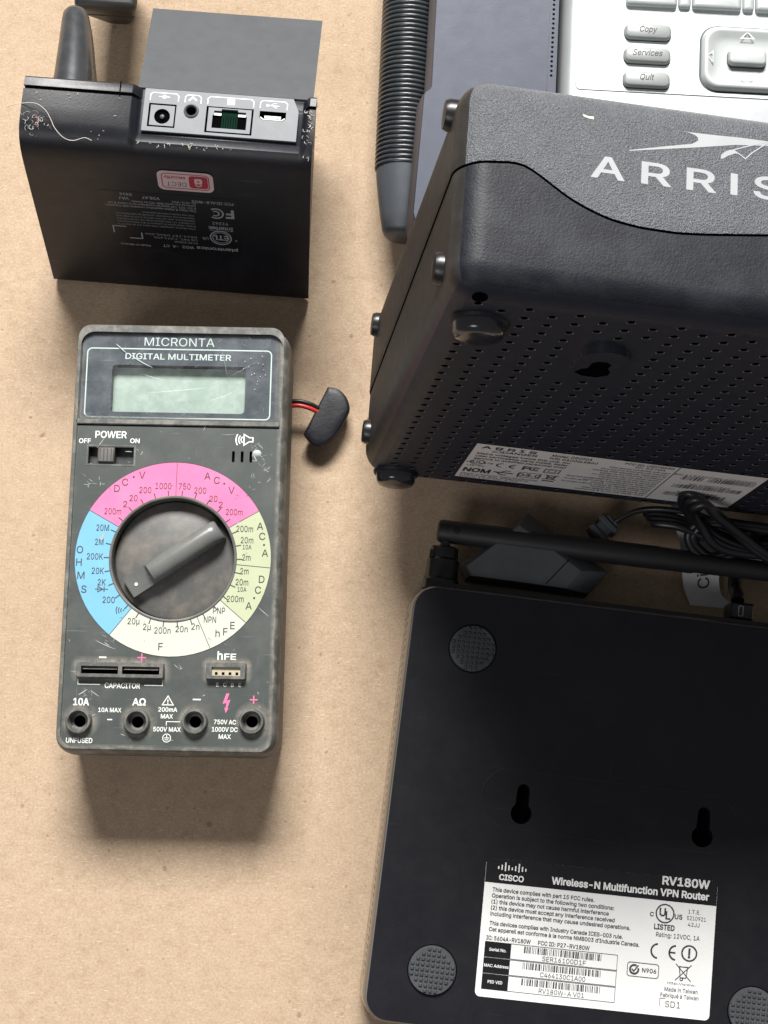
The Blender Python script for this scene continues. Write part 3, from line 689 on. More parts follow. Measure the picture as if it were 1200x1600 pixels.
    line(l, [(22.9, -37.5), (24.8, -37.5)], .5, z, 'label_ink', tf)
    line(l, circ(2.35, 26, 29.2, -37.2), .5, z, 'label_ink', tf, closed=True); T('!', 29.2, -37.2, 2.8, bold=.05)
    line(l, rr(10.0, 4.3, .8, 4, 14.8, -43.9), .22, z, 'label_ink', tf, closed=True); line(l, [(12.0 + 1.35 * math.cos(R(a)), -43.9 + 1.35 * math.sin(R(a))) for a in range(60, 400, 20)], .6, z, 'label_ink', tf); line(l, [(11.2, -43.8), (11.9, -44.5), (13.3, -42.5)], .4, z, 'label_ink', tf); T('N906', 16.8, -43.9, 1.3, bold=.03)
    # crossed-out bin
    line(l, [(26.0, -41.6), (29.4, -41.6)], .3, z, 'label_ink', tf); line(l, [(26.4, -41.8), (26.8, -45.0), (28.6, -45.0), (29.0, -41.8)], .28, z, 'label_ink', tf); line(l, [(25.2, -40.8), (30.2, -45.9)], .25, z + .03, 'label_ink', tf); line(l, [(30.2, -40.8), (25.2, -45.9)], .25, z + .05, 'label_ink', tf); line(l, circ(.45, 10, 27.2, -45.4), .25, z + .07, 'label_ink', tf, closed=True)
    T('http://www.website.com' if False else 'http://www.', 27.4, -46.9, .7, w=9.0, bold=0)
    T('Made in Taiwan', 27.4, -48.9, 1.2, w=10.6, bold=.01); T('Fabriqué à Taiwan', 27.0, -50.8, 1.2, w=12.2, bold=.01); T('SD1', 25.0, -53.5, 1.9, bold=-.005)
    line(l, [(20.8, -54.4), (20.8, -51.9), (22.6, -51.9)], .14, z, 'label_ink', tf)
    l.build('rating_label', t)
    # folded antenna along the rear edge
    yl = 91.8; A = lambda x, y, z: (x, y, z)
    def antenna(x0, x1, zc):
        a = MB(); ty = lambda r_, c, z: (x0 - 0, 0, 0)
        tr = lambda x, y, z: (z + x0, x + yl, y + zc) # lathe axis runs along the tube
        s = 1 if x1 > x0 else -1
        tr = lambda x, y, z: (x0 + s * z, yl + s * x, zc + y)
        Lt = abs(x1 - x0)
        lathe(a, [(.01, 0), (2.6, 0), (3.6, .5), (4.0, 1.6), (4.05, 60), (4.05, 76), (3.9, 77), (3.9, 88), (3.55, 89), (3.3, Lt - 2), (2.6, Lt), (.01, Lt)], 'antenna_black', 26, tf=tr)
        o = a.build('antenna', t, 40)
        h = MB(); tv = lambda x, y, z: (x0 + s * 3.3 + x, z, zc + y)
        lathe(h, [(6.1, 71.4), (6.2, 74.6), (5.8, 75.2), (5.6, 75.6), (5.5, 81.6), (5.2, 81.9), (4.9, 82.3), (4.8, 85.8), (4.3, 86.3), (.01, 86.3)], 'hinge_black', 28, tf=tv)
        for i in range(14):
            q = 2 * math.pi * i / 14; h.add([(5.3 * math.cos(q + e), 71.6 + (3 if k else 0), 5.3 * math.sin(q + e)) for k in (0, 1) for e in (-.1, .1)] + [(5.95 * math.cos(q), 71.8 + (2.6 if k else 0), 5.95 * math.sin(q)) for k in (0, 1)], [[0, 4, 5, 2], [4, 1, 3, 5]], 'hinge_black', lambda x, y, z: (x0 + s * 3.3 + x, y, zc + z))
        lathe(h, [(1.75, 86), (1.75, 89.2)], 'rubber_grey', 14, tf=tv)
        rbox(h, 3.2, 4, .2, [(0, 82), (0, 84.6)], 'hinge_black', -3.4, 1.2, n=2, tf=lambda x, y, z: (x0 + s * 3.3 + x, z, zc + y))
        h.build('hinge', o, 35)
        b2 = MB(); lathe(b2, [(1.05, 3.3), (1.0, 4.15), (.7, 4.4), (.01, 4.45)], 'hinge_black', 14, tf=lambda x, y, z: (x0 + s * 6.6 + x, yl + y, zc + z)); b2.build('pivot_pin', o)
    antenna(-67.2, 76, 18.5)
    # rear connectors and the plug in the power jack
    c = MB(); rbox(c, 136, 3.4, .6, [(0, 5.5), (0, 25.5)], 'label_black', 0, 71.6, n=2); c.build('rear_panel', t)
    c = MB()
    for x, y, w, h in ((38.5, 76.6, 8.2, 6.0),): rbox(c, w, h, .8, [(0, 12), (0, 21.5), (.8, 22.4)], 'cord_black', x, y, n=3); line(c, rr(1.5, 3.4, .3, 2, x - .6, y), .25, 22.46, 'base_print', closed=True)
    c.build('power_plug', t)
    return t
router()

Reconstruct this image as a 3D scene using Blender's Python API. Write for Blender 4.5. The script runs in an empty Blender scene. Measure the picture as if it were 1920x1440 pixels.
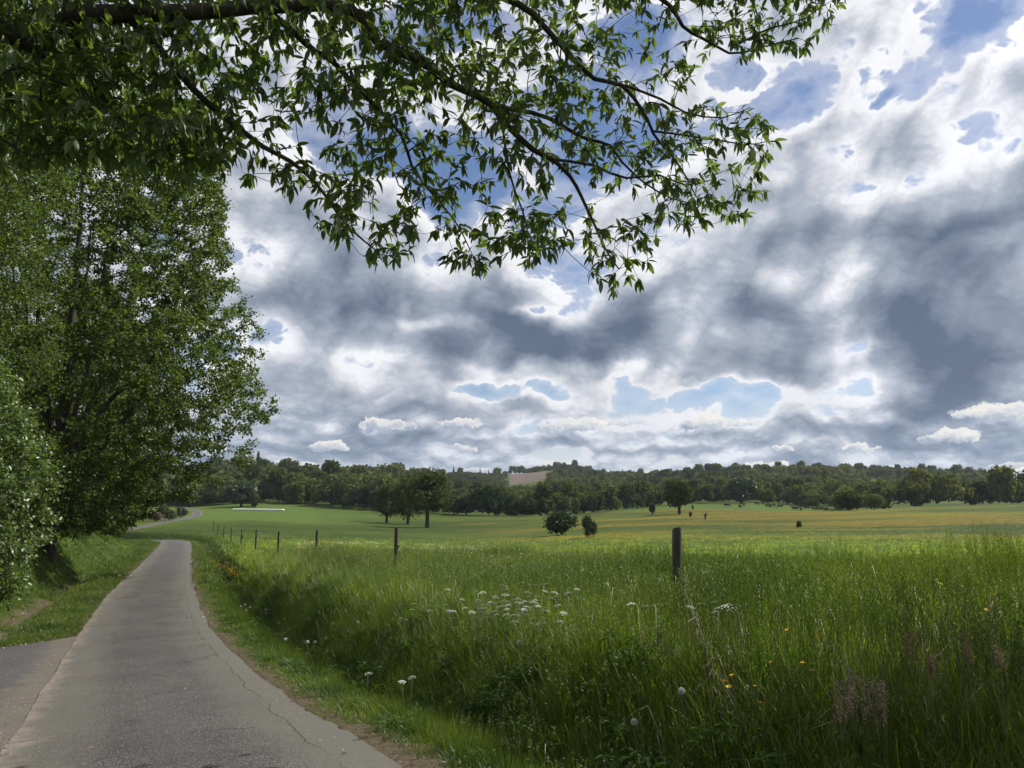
import bpy, math, random, os
import numpy as np
from math import radians, sin, cos, tan, pi, atan2, asin, exp, log
random.seed(7)
rng = np.random.default_rng(7)
SC = bpy.context.scene
COL = SC.collection

# ------------------------------------------------------------------ camera
EYE = 1.6
PITCH = math.atan(225.0 / 1500.0)
FPX = 1500.0                                   # focal length in pixels of a 1920 wide picture
cam_d = bpy.data.cameras.new('camera')
cam = bpy.data.objects.new('camera', cam_d)
COL.objects.link(cam)
cam.location = (0, 0, EYE)
cam.rotation_euler = (radians(90) + PITCH, 0, 0)
cam_d.sensor_width = 36
cam_d.lens = FPX / 1920.0 * 36
cam_d.clip_start = 0.05
cam_d.clip_end = 9000
SC.camera = cam

# ------------------------------------------------------------------ light
SUN_EL, SUN_AZ = radians(48), radians(66)      # azimuth clockwise from the view direction (+Y)
world = bpy.data.worlds.new('World')
SC.world = world
world.use_nodes = True
sun_d = bpy.data.lights.new('sun', 'SUN')
sun_d.energy = 5.0
sun_d.angle = radians(0.55)
sun_d.color = (1.0, 0.955, 0.88)
sun = bpy.data.objects.new('sun', sun_d)
COL.objects.link(sun)
sun.rotation_euler = (pi / 2 - SUN_EL, 0, -SUN_AZ + pi)
sun.rotation_euler = (-(pi / 2 - SUN_EL), 0, -SUN_AZ)
sun.location = (40, 40, 60)
vs = SC.view_settings
vs.view_transform = 'Standard'
vs.look = 'None'
vs.gamma = 1
vs.use_curve_mapping = False
vs.exposure = 0.42
SC.render.engine = 'CYCLES'
SC.cycles.max_bounces = 5
SC.cycles.diffuse_bounces = 3
SC.cycles.glossy_bounces = 2
SC.cycles.transmission_bounces = 3
SC.cycles.transparent_max_bounces = 4


def lin(r, g, b):
    f = lambda c: (c / 255 / 12.92) if c / 255 <= 0.04045 else ((c / 255 + 0.055) / 1.055) ** 2.4
    return (f(r), f(g), f(b), 1)


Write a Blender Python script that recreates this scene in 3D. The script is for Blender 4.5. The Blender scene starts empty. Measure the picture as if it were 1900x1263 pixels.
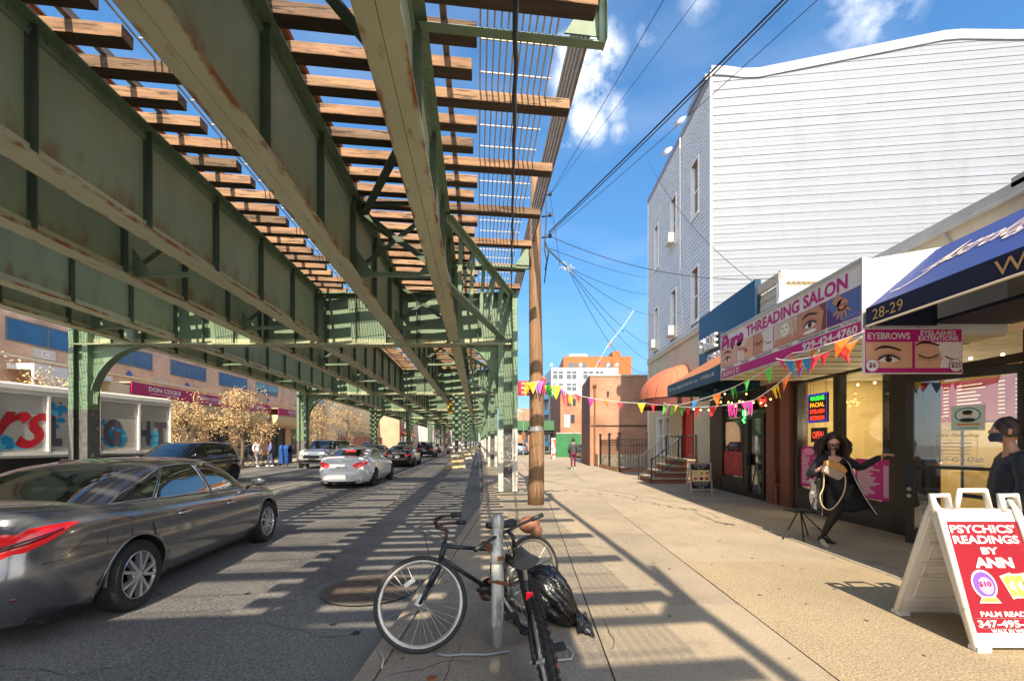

------------------------------------------------------------------------

### Task objective
Give every line above again exactly, with no pictures.

### Correct result
The Blender Python script for this scene continues. Write part 3, from line 689 on. More parts follow. Measure the picture as if it were 1200x1600 pixels.
    line(l, [(22.9, -37.5), (24.8, -37.5)], .5, z, 'label_ink', tf)
    line(l, circ(2.35, 26, 29.2, -37.2), .5, z, 'label_ink', tf, closed=True); T('!', 29.2, -37.2, 2.8, bold=.05)
    line(l, rr(10.0, 4.3, .8, 4, 14.8, -43.9), .22, z, 'label_ink', tf, closed=True); line(l, [(12.0 + 1.35 * math.cos(R(a)), -43.9 + 1.35 * math.sin(R(a))) for a in range(60, 400, 20)], .6, z, 'label_ink', tf); line(l, [(11.2, -43.8), (11.9, -44.5), (13.3, -42.5)], .4, z, 'label_ink', tf); T('N906', 16.8, -43.9, 1.3, bold=.03)
    # crossed-out bin
    line(l, [(26.0, -41.6), (29.4, -41.6)], .3, z, 'label_ink', tf); line(l, [(26.4, -41.8), (26.8, -45.0), (28.6, -45.0), (29.0, -41.8)], .28, z, 'label_ink', tf); line(l, [(25.2, -40.8), (30.2, -45.9)], .25, z + .03, 'label_ink', tf); line(l, [(30.2, -40.8), (25.2, -45.9)], .25, z + .05, 'label_ink', tf); line(l, circ(.45, 10, 27.2, -45.4), .25, z + .07, 'label_ink', tf, closed=True)
    T('http://www.website.com' if False else 'http://www.', 27.4, -46.9, .7, w=9.0, bold=0)
    T('Made in Taiwan', 27.4, -48.9, 1.2, w=10.6, bold=.01); T('Fabriqué à Taiwan', 27.0, -50.8, 1.2, w=12.2, bold=.01); T('SD1', 25.0, -53.5, 1.9, bold=-.005)
    line(l, [(20.8, -54.4), (20.8, -51.9), (22.6, -51.9)], .14, z, 'label_ink', tf)
    l.build('rating_label', t)
    # folded antenna along the rear edge
    yl = 91.8; A = lambda x, y, z: (x, y, z)
    def antenna(x0, x1, zc):
        a = MB(); ty = lambda r_, c, z: (x0 - 0, 0, 0)
        tr = lambda x, y, z: (z + x0, x + yl, y + zc) # lathe axis runs along the tube
        s = 1 if x1 > x0 else -1
        tr = lambda x, y, z: (x0 + s * z, yl + s * x, zc + y)
        Lt = abs(x1 - x0)
        lathe(a, [(.01, 0), (2.6, 0), (3.6, .5), (4.0, 1.6), (4.05, 60), (4.05, 76), (3.9, 77), (3.9, 88), (3.55, 89), (3.3, Lt - 2), (2.6, Lt), (.01, Lt)], 'antenna_black', 26, tf=tr)
        o = a.build('antenna', t, 40)
        h = MB(); tv = lambda x, y, z: (x0 + s * 3.3 + x, z, zc + y)
        lathe(h, [(6.1, 71.4), (6.2, 74.6), (5.8, 75.2), (5.6, 75.6), (5.5, 81.6), (5.2, 81.9), (4.9, 82.3), (4.8, 85.8), (4.3, 86.3), (.01, 86.3)], 'hinge_black', 28, tf=tv)
        for i in range(14):
            q = 2 * math.pi * i / 14; h.add([(5.3 * math.cos(q + e), 71.6 + (3 if k else 0), 5.3 * math.sin(q + e)) for k in (0, 1) for e in (-.1, .1)] + [(5.95 * math.cos(q), 71.8 + (2.6 if k else 0), 5.95 * math.sin(q)) for k in (0, 1)], [[0, 4, 5, 2], [4, 1, 3, 5]], 'hinge_black', lambda x, y, z: (x0 + s * 3.3 + x, y, zc + z))
        lathe(h, [(1.75, 86), (1.75, 89.2)], 'rubber_grey', 14, tf=tv)
        rbox(h, 3.2, 4, .2, [(0, 82), (0, 84.6)], 'hinge_black', -3.4, 1.2, n=2, tf=lambda x, y, z: (x0 + s * 3.3 + x, z, zc + y))
        h.build('hinge', o, 35)
        b2 = MB(); lathe(b2, [(1.05, 3.3), (1.0, 4.15), (.7, 4.4), (.01, 4.45)], 'hinge_black', 14, tf=lambda x, y, z: (x0 + s * 6.6 + x, yl + y, zc + z)); b2.build('pivot_pin', o)
    antenna(-67.2, 76, 18.5)
    # rear connectors and the plug in the power jack
    c = MB(); rbox(c, 136, 3.4, .6, [(0, 5.5), (0, 25.5)], 'label_black', 0, 71.6, n=2); c.build('rear_panel', t)
    c = MB()
    for x, y, w, h in ((38.5, 76.6, 8.2, 6.0),): rbox(c, w, h, .8, [(0, 12), (0, 21.5), (.8, 22.4)], 'cord_black', x, y, n=3); line(c, rr(1.5, 3.4, .3, 2, x - .6, y), .25, 22.46, 'base_print', closed=True)
    c.build('power_plug', t)
    return t
router()

Reconstruct this image as a 3D scene using Blender's Python API. Write for Blender 4.5. The script runs in an empty Blender scene. Measure the picture as if it were 1920x1440 pixels.
import bpy, math, random, os
import numpy as np
from math import radians, sin, cos, tan, pi, atan2, asin, exp, log
random.seed(7)
rng = np.random.default_rng(7)
SC = bpy.context.scene
COL = SC.collection

# ------------------------------------------------------------------ camera
EYE = 1.6
PITCH = math.atan(225.0 / 1500.0)
FPX = 1500.0                                   # focal length in pixels of a 1920 wide picture
cam_d = bpy.data.cameras.new('camera')
cam = bpy.data.objects.new('camera', cam_d)
COL.objects.link(cam)
cam.location = (0, 0, EYE)
cam.rotation_euler = (radians(90) + PITCH, 0, 0)
cam_d.sensor_width = 36
cam_d.lens = FPX / 1920.0 * 36
cam_d.clip_start = 0.05
cam_d.clip_end = 9000
SC.camera = cam

# ------------------------------------------------------------------ light
SUN_EL, SUN_AZ = radians(48), radians(66)      # azimuth clockwise from the view direction (+Y)
world = bpy.data.worlds.new('World')
SC.world = world
world.use_nodes = True
sun_d = bpy.data.lights.new('sun', 'SUN')
sun_d.energy = 5.0
sun_d.angle = radians(0.55)
sun_d.color = (1.0, 0.955, 0.88)
sun = bpy.data.objects.new('sun', sun_d)
COL.objects.link(sun)
sun.rotation_euler = (pi / 2 - SUN_EL, 0, -SUN_AZ + pi)
sun.rotation_euler = (-(pi / 2 - SUN_EL), 0, -SUN_AZ)
sun.location = (40, 40, 60)
vs = SC.view_settings
vs.view_transform = 'Standard'
vs.look = 'None'
vs.gamma = 1
vs.use_curve_mapping = False
vs.exposure = 0.42
SC.render.engine = 'CYCLES'
SC.cycles.max_bounces = 5
SC.cycles.diffuse_bounces = 3
SC.cycles.glossy_bounces = 2
SC.cycles.transmission_bounces = 3
SC.cycles.transparent_max_bounces = 4


def lin(r, g, b):
    f = lambda c: (c / 255 / 12.92) if c / 255 <= 0.04045 else ((c / 255 + 0.055) / 1.055) ** 2.4
    return (f(r), f(g), f(b), 1)


Write a Blender Python script that recreates this scene in 3D. The script is for Blender 4.5. The Blender scene starts empty. Measure the picture as if it were 1900x1263 pixels.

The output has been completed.